Oatly's Four-Step Strategy to Renewable Energy and Net Zero

The food and drink industry is highly visible in terms of sustainability. It is an area where everyday consumers can directly change their own environmental impact. But the impact only comes if the alternatives are more sustainable.
Oatly, which produces oat-based dairy alternatives, has a four-part plan to reach its renewable energy goals.
Firstly, like many others, the company plans to reduce energy use by becoming more efficient. Secondly, it then wants to reduce steam use.
Erin Augustine, Oatly’s Vice President of Global Sustainability, speaking at Sustainability LIVE’s Leadership Summit in June, highlights why the company was exploring its use of steam.
"Look for places where today we might be using steam to heat up or cool down parts of our process and instead use waste heat. Instead, use hot water for things like cleaning,” says Erin Augustine, Oatly’s Vice President of Global Sustainability.
She explains that cleaning usually needs hot water, which often comes from large steam boilers. "Cleaning is hot water. We often generate the hot water with steam. Because we have a big boiler and lots of available steam, we've designed our process to use that steam.
“We need to redesign our process to use less steam."
The third part of the plan focuses on how steam is produced and replacing old equipment with cleaner options, Erin adds. "When the boilers are at the end of their useful life, [we will] not replace them with a natural gas boiler, but replace them with an electric boiler or a biomass boiler."
The final part of the plan will see the company use energy certificates if a site cannot switch to cleaner energy on its own.

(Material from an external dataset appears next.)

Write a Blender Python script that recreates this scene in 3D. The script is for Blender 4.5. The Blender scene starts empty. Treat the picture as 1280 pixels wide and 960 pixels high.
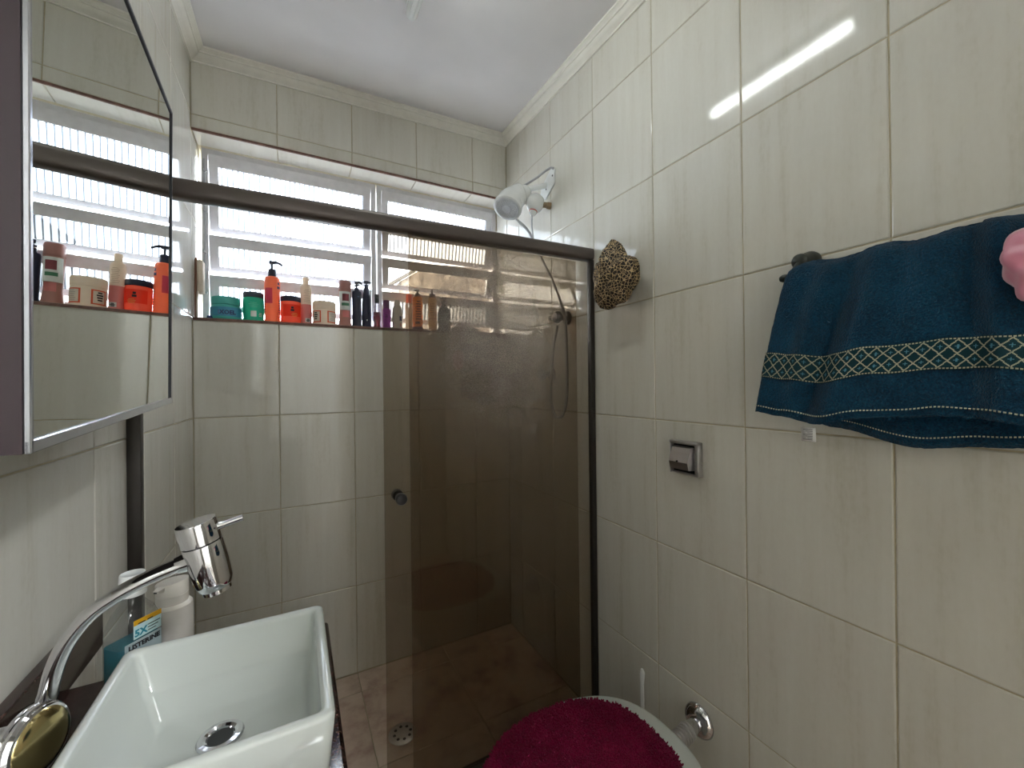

Embedding sustainability in products
Oatly makes sustainability central to its business, and this approach helps people see the product as a climate solution. “Maybe it's easier to keep it at the centre because it is part of the value proposition we bring to customers and consumers as a climate solution product," says Erin.
By offering these choices, Erin explains how Oatly brings real value to its customers and retail partners.

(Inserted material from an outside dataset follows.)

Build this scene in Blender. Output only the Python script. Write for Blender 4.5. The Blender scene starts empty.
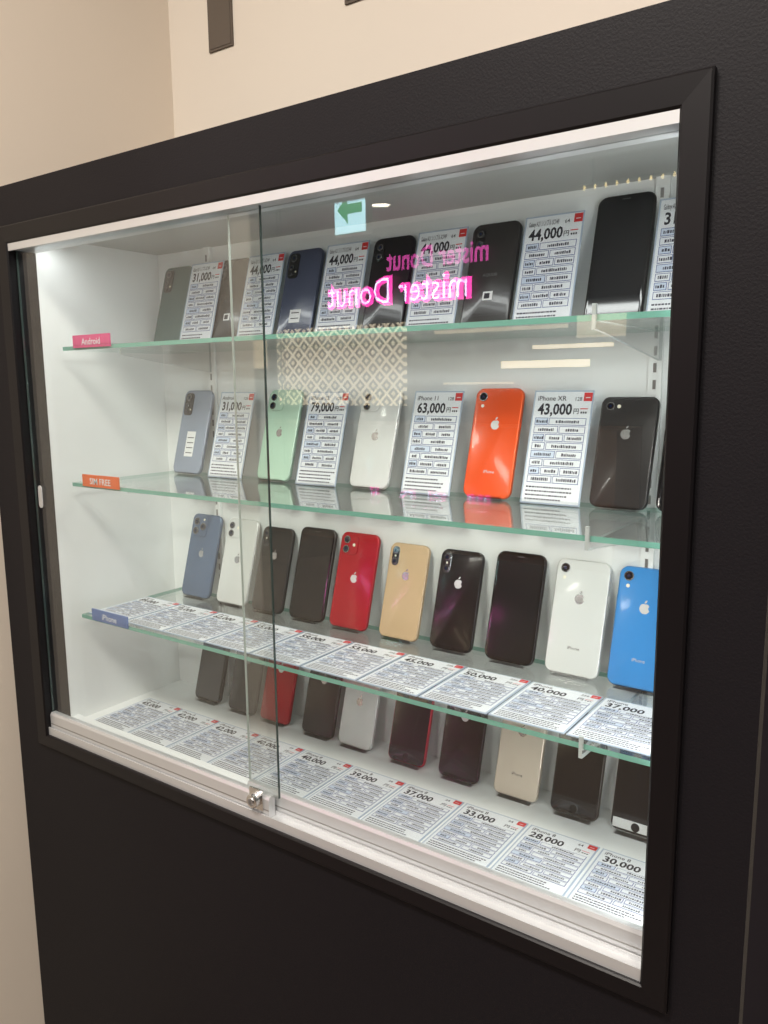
import bpy, math, random
from mathutils import Matrix, Vector
random.seed(7)
CZ = 1.45   # eye height; all z below are relative to it
sc = bpy.context.scene
sc.view_settings.view_transform = 'Standard'
sc.view_settings.look = 'None'
sc.view_settings.exposure = 0.0

# ------------------------------------------------------------ materials
MATS = {}
def srgb(r, g, b):
    f = lambda c: (c/255/12.92) if c/255 <= 0.04045 else ((c/255+0.055)/1.055)**2.4
    return (f(r), f(g), f(b), 1)
def pmat(name, col, rough=0.5, metal=0.0, coat=0.0, emit=None, es=0.0, bump=None, var=0.0, spec=0.5):
    if name in MATS: return MATS[name]
    m = bpy.data.materials.new(name); m.use_nodes = True
    nt = m.node_tree; b = nt.nodes['Principled BSDF']
    b.inputs['Base Color'].default_value = col
    b.inputs['Roughness'].default_value = rough
    b.inputs['Metallic'].default_value = metal
    b.inputs['Coat Weight'].default_value = coat
    b.inputs['Coat Roughness'].default_value = 0.05
    b.inputs['Specular IOR Level'].default_value = spec
    if emit:
        b.inputs['Emission Color'].default_value = emit
        b.inputs['Emission Strength'].default_value = es
    tc = nt.nodes.new('ShaderNodeTexCoord')
    if var > 0:
        n = nt.nodes.new('ShaderNodeTexNoise'); n.inputs['Scale'].default_value = 3.0
        n.inputs['Detail'].default_value = 4
        nt.links.new(tc.outputs['Object'], n.inputs['Vector'])
        mx = nt.nodes.new('ShaderNodeMix'); mx.data_type = 'RGBA'
        mx.inputs[6].default_value = tuple(c*(1-var) for c in col[:3])+(1,)
        mx.inputs[7].default_value = tuple(min(1, c*(1+var)) for c in col[:3])+(1,)
        nt.links.new(n.outputs['Fac'], mx.inputs[0])
        nt.links.new(mx.outputs[2], b.inputs['Base Color'])
    if bump:
        n = nt.nodes.new('ShaderNodeTexNoise'); n.inputs['Scale'].default_value = bump[0]
        n.inputs['Detail'].default_value = 5
        nt.links.new(tc.outputs['Object'], n.inputs['Vector'])
        bp = nt.nodes.new('ShaderNodeBump'); bp.inputs['Strength'].default_value = bump[1]
        bp.inputs['Distance'].default_value = bump[2]
        nt.links.new(n.outputs['Fac'], bp.inputs['Height'])
        nt.links.new(bp.outputs['Normal'], b.inputs['Normal'])
    MATS[name] = m
    return m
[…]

"You're avoiding emissions, you're reducing the impact of your consumer footprint, and as a customer, the retailers and the coffee shops and the other customers of our product help them reduce their climate footprint, so for Oatly, sustainability and all of this is truly a business value that we're providing to our customers and consumers,” she says.
"If your product isn't a climate solution, make that a challenge to the innovation team to create a climate solution product so that sustainability is a core value, a business value that you're delivering to your customers and consumers.”

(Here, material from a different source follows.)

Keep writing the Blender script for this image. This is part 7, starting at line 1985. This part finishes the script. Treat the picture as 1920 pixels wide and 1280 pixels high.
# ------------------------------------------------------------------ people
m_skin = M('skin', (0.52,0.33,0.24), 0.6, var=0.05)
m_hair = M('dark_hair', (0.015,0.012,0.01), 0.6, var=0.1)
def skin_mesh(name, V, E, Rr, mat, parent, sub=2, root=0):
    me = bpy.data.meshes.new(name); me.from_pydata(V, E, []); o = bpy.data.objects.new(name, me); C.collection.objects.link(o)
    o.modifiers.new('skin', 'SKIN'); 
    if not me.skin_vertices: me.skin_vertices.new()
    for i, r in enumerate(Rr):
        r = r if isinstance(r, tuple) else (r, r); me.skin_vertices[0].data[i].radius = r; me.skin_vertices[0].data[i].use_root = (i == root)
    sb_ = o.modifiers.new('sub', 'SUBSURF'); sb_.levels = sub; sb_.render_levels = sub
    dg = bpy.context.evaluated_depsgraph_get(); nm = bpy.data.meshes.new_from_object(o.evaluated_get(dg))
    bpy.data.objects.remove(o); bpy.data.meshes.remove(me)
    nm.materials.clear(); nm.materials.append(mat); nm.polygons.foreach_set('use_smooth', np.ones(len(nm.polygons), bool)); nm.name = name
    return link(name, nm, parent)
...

Inspiring change with optimism
Erin draws on her engineering background to understand the daily realities of production and help reduce carbon emissions in food production.
"I'm an environmental engineer by schooling, and at Kellogg, actually one of my favourite experiences in my whole career was being the environment manager at the cereal factory in Battle Creek, Michigan. So on the floor, understanding what it takes to produce healthy, safe, delicious food every day and weave the environmental compliance and sustainability elements into that factory stack of priorities."
This hands-on experience guides her current work at Oatly. Moving to a more sustainable food system is about giving people choices, not pressuring them.
"There are delicious, healthy, nutritious products that are climate solutions and within the planetary health diet guidelines that make it easy to change, and it doesn't have to be full of shame or full of judgment; I think it can be really optimistic about change."